3D scene scripts:
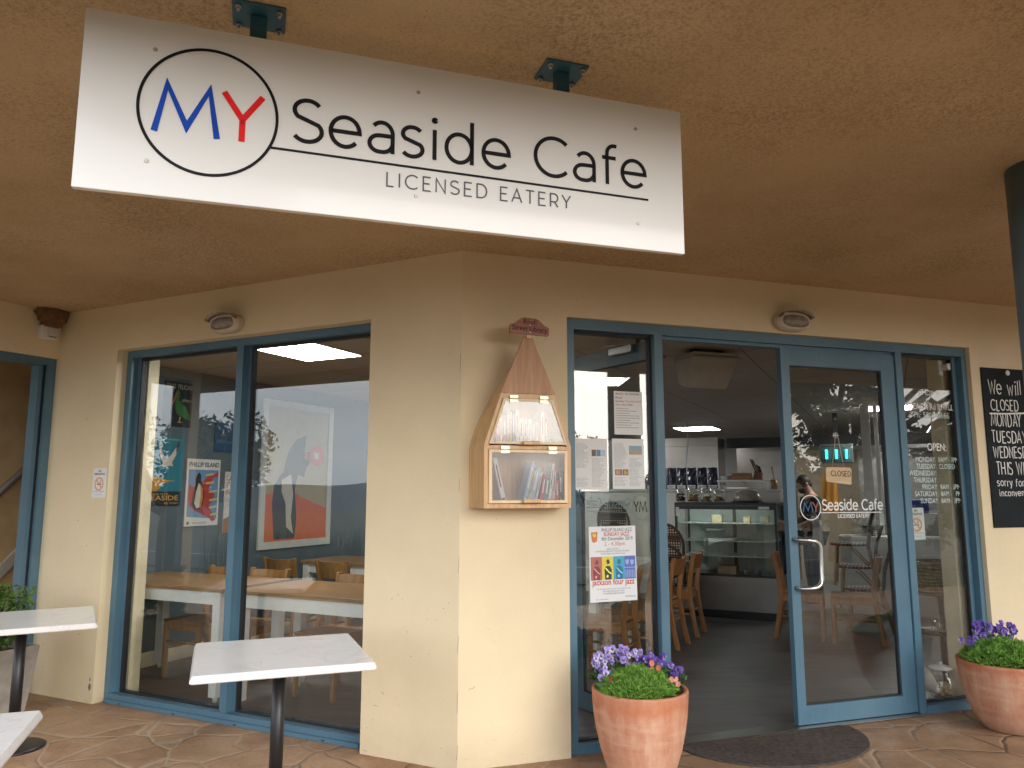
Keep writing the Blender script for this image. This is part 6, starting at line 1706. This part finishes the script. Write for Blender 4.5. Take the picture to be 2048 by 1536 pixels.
a.lathe([(.15, .002), (.15, .012), (.0001, .012)], 30)
a.build('weave', mat('green_willow', (0.22, 0.15, 0.055), 0.6, var=0.5, scale=40), bk_)
a = MBld()
for k in range(24):
    an = 2 * math.pi * k / 24; a.tube([(.153 * math.cos(an), .153 * math.sin(an), .0), (.193 * math.cos(an), .193 * math.sin(an), .235)], .006, 6)
a.build('stakes', M_BAMBOO, bk_)
a = MBld(); a.tube([(-.05, -.212, .10), (-.02, -.216, .115), (.01, -.216, .10), (.04, -.212, .118)], .012, 8); a.build('ribbon_bow', plain((.35, .50, .50)), bk_)
jar(MBt(3.93, .47, .421), .060, .14, 'small glass jar at the front left of the lower black shelf', (.40, .30, .18), 'jars behind the right panel', n=5, cr_=.022)
jar(MBt(4.10, .45, .421), .060, .15, 'small glass jar at the right of the lower black shelf', (.36, .27, .18), 'jars behind the right panel', n=5, cr_=.022)
jar(MBt(3.745, .315, .007), .105, .20, 'big glass jar with a white lid on the floor behind the right panel', (.46, .33, .19), 'jars behind the right panel', lid=True, n=7, cr_=.045)
gs = thing('ceramic_bird', 'white ceramic seabird figure on the floor behind the right panel', 'ornament', MBt(3.53, .30, .007))
pts, rad = [], []
for k in range(12):
    f = k / 11
    pts.append((-.13 + .27 * f, 0, .235 - .175 * f ** 1.25)); rad.append(.018 + .062 * math.sin(math.pi * (f ** .8)) ** .8 if k < 11 else .03)
a = MBld(); a.tube(pts, rad, 18); ball(a, (.125, -.005, .075), (.042, .04, .040)); a.build('figure', mat('glazed_white', (0.72, 0.72, 0.70), 0.25, var=0.04), gs)
a = MBld(); a.tube([(.15, -.005, .068), (.205, -.01, .040)], [.016, .004], 10); a.build('beak', plain((.62, .60, .52)), gs)
a = MBld(); ball(a, (.125, -.043, .088), (.006, .004, .006)); a.build('eye', M_INK, gs)
a = MBld(); a.tube([(-.02, 0, .0), (-.02, 0, .16)], [.03, .02], 12); a.build('foot', M_WHITE, gs)

# ================================================================== OUTSIDE, BEHIND THE CAMERA (seen mirrored in the glass)
def tree(x, y, z0, h, trunk_r, blobs, nleaf, size, label, droop=0.0):
    t = thing('tree', label, 'tree', T((x, y, z0)), 'foreshore trees reflected in the glass')
    a = MBld()
    a.tube([(0, 0, -.05), (.1, .05, h * .3), (.05, -.1, h * .6)], [trunk_r, trunk_r * .75, trunk_r * .45], 12)
    for c, r in blobs: a.tube([(.08, 0, h * .35), ((c[0]) * .5, c[1] * .5, (h * .35 + c[2]) / 2 + .2), c], [trunk_r * .45, trunk_r * .3, trunk_r * .08], 8)
    a.build('trunk', M_BARK, t)
    b = MBld()
    for c, r in blobs:
        for _ in range(nleaf // 22):
            d = Vector((random.gauss(0, 1), random.gauss(0, 1), random.gauss(0, 1))).normalized() * (random.random() ** .33)
            leaf_cluster(b, (c[0] + d.x * r[0], c[1] + d.y * r[1], c[2] + d.z * r[2]), 22, (.22, .22, .20), size, up=-droop)
    b.build('crown', M_TREE, t)
random.seed(40)
bl = []
for k in range(27):
    an = random.uniform(0, 6.28); q = random.uniform(.6, 7.0)
    bl.append(((q * math.cos(an), q * math.sin(an), random.uniform(1.2, 6.4)), (1.25, 1.25, .85)))
tree(16.0, -2.8, -.3, 5.5, .30, bl, 900, .20, 'big dark drooping tree across the road mirrored in the door glass', .9)
bl = []
for k in range(24):
    an = random.uniform(0, 6.28); q = random.uniform(.6, 5.0)
    bl.append(((q * math.cos(an), q * math.sin(an), random.uniform(1.0, 6.6)), (1.25, 1.25, .85)))
tree(23.0, -1.0, -.3, 5.8, .30, bl, 1000, .20, 'second dark tree beside the big drooping one mirrored in the right glass panel', .9)
bl = [((random.uniform(-1.4, 1.4), random.uniform(-1.4, 1.4), random.uniform(1.8, 3.6)), (.75, .75, .55)) for _ in range(12)]
tree(-14.6, 2.7, -.3, 3.6, .16, bl, 800, .14, 'small round tree mirrored in the left half of the poster window')
bl = [((random.uniform(-2.2, 2.2), random.uniform(-2.2, 2.2), random.uniform(1.6, 3.3)), (.9, .9, .6)) for _ in range(10)]
tree(13.5, -14.0, -.3, 3.2, .18, bl, 700, .16, 'low tree mirrored in the left door panel')
rm = MBld()
for _ in range(2600):
    s_ = random.uniform(-4.5, 5); q = corner_off(-7.2 - random.uniform(0, 1.6), -20)
    p = C0 - nA * (7.2 + random.uniform(0, 1.4)) + uA * (s_ + 5.5); p.z = -.3
    L_ = random.uniform(.5, 1.25); d = Vector((random.gauss(0, .14), random.gauss(0, .14), 1)).normalized(); s2 = d.orthogonal().normalized(); s2 = Matrix.Rotation(random.uniform(0, 6.28), 3, d) @ s2
    rm.add([p - s2 * .012, p + s2 * .012, p + d * L_ * .6 + s2 * .008 + Vector((.02, 0, 0)), p + d * L_ + Vector((.08, 0, -.03))], [(0, 1, 2, 3)])
tag(rm.build('grass', M_REED), 'tall reed grass along the terrace edge mirrored in the window', 'grass', kind='stuff')
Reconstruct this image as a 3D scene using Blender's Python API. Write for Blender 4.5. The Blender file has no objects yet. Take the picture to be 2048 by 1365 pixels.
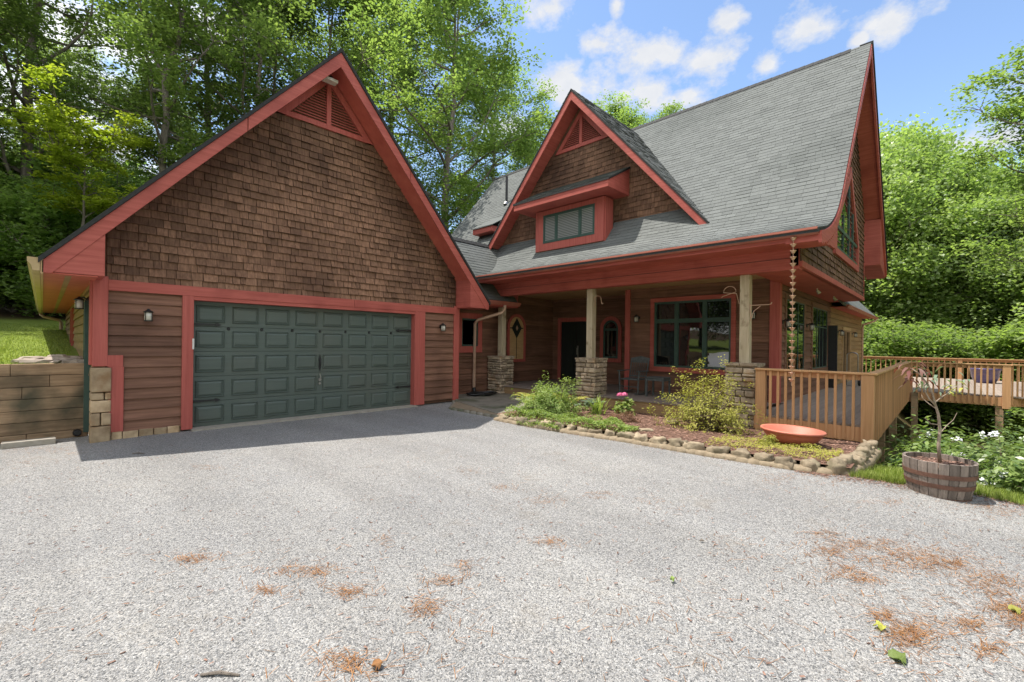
import bpy, bmesh, math, random
import numpy as np
from mathutils import Vector, Matrix, noise as mnoise
random.seed(7); rng = np.random.default_rng(7)
R = math.radians
scene = bpy.context.scene
COL = scene.collection

# ------------------------------------------------------------------ camera
CAM_H = 1.70
yaw, roll = R(44.52), R(0.73)
fw = Vector((math.cos(yaw), math.sin(yaw), 0)); rt = Vector((math.sin(yaw), -math.cos(yaw), 0)); up = Vector((0, 0, 1))
r3 = rt*math.cos(roll)+up*math.sin(roll); u3 = up*math.cos(roll)-rt*math.sin(roll)
cam_d = bpy.data.cameras.new('camera'); cam = bpy.data.objects.new('camera', cam_d); COL.objects.link(cam)
cam.matrix_world = Matrix(((r3.x, u3.x, -fw.x, 0), (r3.y, u3.y, -fw.y, 0), (r3.z, u3.z, -fw.z, CAM_H), (0, 0, 0, 1)))
cam_d.sensor_width = 36.0; cam_d.lens = 891.23/2048*36.0; cam_d.shift_y = 3.36/2048; cam_d.clip_end = 2000; cam_d.clip_start = .05
scene.camera = cam

# ------------------------------------------------------------------ light and sky
LDIR = Vector((0.20, -0.335, -1.0)).normalized()
SUN_EL = math.asin(-LDIR.z); SUN_AZ = math.atan2(-LDIR.x, -LDIR.y)      # azimuth from +Y towards +X
sun_d = bpy.data.lights.new('sun', 'SUN'); sun_d.energy = 2.0; sun_d.angle = R(0.55); sun_d.color = (1.0, 0.945, 0.87)
sun = bpy.data.objects.new('sun', sun_d); COL.objects.link(sun)
sun.rotation_euler = LDIR.to_track_quat('-Z', 'Y').to_euler(); sun.location = (-8, 14, 40)
scene.view_settings.view_transform = 'Standard'; scene.view_settings.look = 'None'
scene.view_settings.exposure = 1.78; scene.view_settings.gamma = 1.0
W = bpy.data.worlds.new('World'); scene.world = W; W.use_nodes = True
nt = W.node_tree; nt.nodes.clear()
def wn(t, **k):
    n = nt.nodes.new(t)
    for a, b in k.items(): setattr(n, a, b)
    return n
def wmath(op, a, b=None):
    n = wn('ShaderNodeMath', operation=op)
    for i, v in enumerate((a, b)):
        if v is None: continue
        if isinstance(v, (int, float)): n.inputs[i].default_value = v
        else: nt.links.new(v, n.inputs[i])
    return n.outputs[0]
out = wn('ShaderNodeOutputWorld'); bg = wn('ShaderNodeBackground'); bg.inputs['Strength'].default_value = 0.08
sky = wn('ShaderNodeTexSky', sky_type='NISHITA'); sky.sun_disc = False; sky.sun_elevation = SUN_EL; sky.sun_rotation = SUN_AZ
sky.air_density = 1.0; sky.dust_density = .4; sky.ozone_density = 1.6; sky.altitude = 200
tc = wn('ShaderNodeTexCoord')
def raydir(px, py): return (fw + r3*((px-1024)/891.23) + u3*((685.86-py)/891.23)).normalized()
# cumulus clouds: fixed puffs in sky directions, broken up by noise
CLOUDS = [(1290,105,.115,.5),(1420,118,.075,.7),(1200,88,.06,.55),(1150,172,.12,.5),(1290,185,.10,.5),(1385,188,.07,.6),(1615,52,.055,.85),(1795,42,.06,.75),
          (1455,42,.04,.85),(1095,18,.07,.6),(1235,10,.022,.9),(1530,132,.035,.8),(1720,80,.022,.9),(1930,285,.09,.5),(2030,265,.07,.6),
          (250,90,.09,.8),(420,60,.1,.8),(560,420,.12,.8),(1640,-200,.15,.5),(900,-300,.2,.5),(2300,100,.16,.5),(-400,200,.2,.5),(1020,250,.09,.6)]
acc = None
for px, py, rad, sq in CLOUDS:
    d = raydir(px, py)
    sub = wn('ShaderNodeVectorMath', operation='SUBTRACT'); nt.links.new(tc.outputs['Generated'], sub.inputs[0]); sub.inputs[1].default_value = d
    sc = wn('ShaderNodeVectorMath', operation='MULTIPLY'); nt.links.new(sub.outputs[0], sc.inputs[0]); sc.inputs[1].default_value = (1, 1, 1/sq*1.15)
    ln = wn('ShaderNodeVectorMath', operation='LENGTH'); nt.links.new(sc.outputs[0], ln.inputs[0])
    v = wmath('SUBTRACT', 1.0, wmath('DIVIDE', ln.outputs['Value'], rad))
    acc = v if acc is None else wmath('MAXIMUM', acc, v)
# broken cloud cover added outside the view to whiten and raise the ambient light
dt = wn('ShaderNodeVectorMath', operation='DOT_PRODUCT'); nt.links.new(tc.outputs['Generated'], dt.inputs[0]); dt.inputs[1].default_value = raydir(1500, 60)
far = wn('ShaderNodeMapRange', clamp=True); nt.links.new(dt.outputs['Value'], far.inputs['Value'])
far.inputs['From Min'].default_value = .78; far.inputs['From Max'].default_value = .45; far.inputs['To Min'].default_value = -1.2; far.inputs['To Max'].default_value = .75
acc = wmath('MAXIMUM', acc, far.outputs[0])
mp = wn('ShaderNodeMapping'); nt.links.new(tc.outputs['Generated'], mp.inputs[0]); mp.inputs['Scale'].default_value = (17, 17, 26)
n1 = wn('ShaderNodeTexNoise'); nt.links.new(mp.outputs[0], n1.inputs['Vector']); n1.inputs['Scale'].default_value = 1.0; n1.inputs['Detail'].default_value = 9; n1.inputs['Roughness'].default_value = .62
dens = wmath('ADD', wmath('MULTIPLY', wmath('MAXIMUM', acc, -1.0), 0.75), wmath('MULTIPLY', wmath('SUBTRACT', n1.outputs['Fac'], .5), 1.7))
cr = wn('ShaderNodeValToRGB'); nt.links.new(dens, cr.inputs[0])
cr.color_ramp.elements[0].position = 0.16; cr.color_ramp.elements[1].position = 0.60
n2 = wn('ShaderNodeTexNoise'); nt.links.new(mp.outputs[0], n2.inputs['Vector']); n2.inputs['Scale'].default_value = 2.2; n2.inputs['Detail'].default_value = 5
cc = wn('ShaderNodeMixRGB'); nt.links.new(n2.outputs['Fac'], cc.inputs[0]); cc.inputs[1].default_value = (2.75, 2.85, 3.05, 1); cc.inputs[2].default_value = (3.55, 3.5, 3.42, 1)
fb = wn('ShaderNodeMapRange', clamp=True); nt.links.new(dt.outputs['Value'], fb.inputs['Value']); fb.inputs['From Min'].default_value = .75; fb.inputs['From Max'].default_value = .3; fb.inputs['To Min'].default_value = 1.0; fb.inputs['To Max'].default_value = 2.1  # clouds outside the view brightened as added fill light
cb = wn('ShaderNodeVectorMath', operation='SCALE'); nt.links.new(cc.outputs[0], cb.inputs[0]); nt.links.new(fb.outputs[0], cb.inputs['Scale'])
mixc = wn('ShaderNodeMixRGB'); 
nt.links.new(wmath('MULTIPLY', cr.outputs['Color'], .93), mixc.inputs[0]); nt.links.new(sky.outputs[0], mixc.inputs[1]); nt.links.new(cb.outputs[0], mixc.inputs[2])
nt.links.new(mixc.outputs[0], bg.inputs['Color']); nt.links.new(bg.outputs[0], out.inputs['Surface'])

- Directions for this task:
Set down again, exactly, the lines of the material above from its first line to the one with "a.build('foot', M_WHITE, gs)", inclusive. Leave the pictures out.

- Answer to the exercise:
Keep writing the Blender script for this image. This is part 6, starting at line 1706. This part finishes the script. Write for Blender 4.5. Take the picture to be 2048 by 1536 pixels.
a.lathe([(.15, .002), (.15, .012), (.0001, .012)], 30)
a.build('weave', mat('green_willow', (0.22, 0.15, 0.055), 0.6, var=0.5, scale=40), bk_)
a = MBld()
for k in range(24):
    an = 2 * math.pi * k / 24; a.tube([(.153 * math.cos(an), .153 * math.sin(an), .0), (.193 * math.cos(an), .193 * math.sin(an), .235)], .006, 6)
a.build('stakes', M_BAMBOO, bk_)
a = MBld(); a.tube([(-.05, -.212, .10), (-.02, -.216, .115), (.01, -.216, .10), (.04, -.212, .118)], .012, 8); a.build('ribbon_bow', plain((.35, .50, .50)), bk_)
jar(MBt(3.93, .47, .421), .060, .14, 'small glass jar at the front left of the lower black shelf', (.40, .30, .18), 'jars behind the right panel', n=5, cr_=.022)
jar(MBt(4.10, .45, .421), .060, .15, 'small glass jar at the right of the lower black shelf', (.36, .27, .18), 'jars behind the right panel', n=5, cr_=.022)
jar(MBt(3.745, .315, .007), .105, .20, 'big glass jar with a white lid on the floor behind the right panel', (.46, .33, .19), 'jars behind the right panel', lid=True, n=7, cr_=.045)
gs = thing('ceramic_bird', 'white ceramic seabird figure on the floor behind the right panel', 'ornament', MBt(3.53, .30, .007))
pts, rad = [], []
for k in range(12):
    f = k / 11
    pts.append((-.13 + .27 * f, 0, .235 - .175 * f ** 1.25)); rad.append(.018 + .062 * math.sin(math.pi * (f ** .8)) ** .8 if k < 11 else .03)
a = MBld(); a.tube(pts, rad, 18); ball(a, (.125, -.005, .075), (.042, .04, .040)); a.build('figure', mat('glazed_white', (0.72, 0.72, 0.70), 0.25, var=0.04), gs)
a = MBld(); a.tube([(.15, -.005, .068), (.205, -.01, .040)], [.016, .004], 10); a.build('beak', plain((.62, .60, .52)), gs)
a = MBld(); ball(a, (.125, -.043, .088), (.006, .004, .006)); a.build('eye', M_INK, gs)
a = MBld(); a.tube([(-.02, 0, .0), (-.02, 0, .16)], [.03, .02], 12); a.build('foot', M_WHITE, gs)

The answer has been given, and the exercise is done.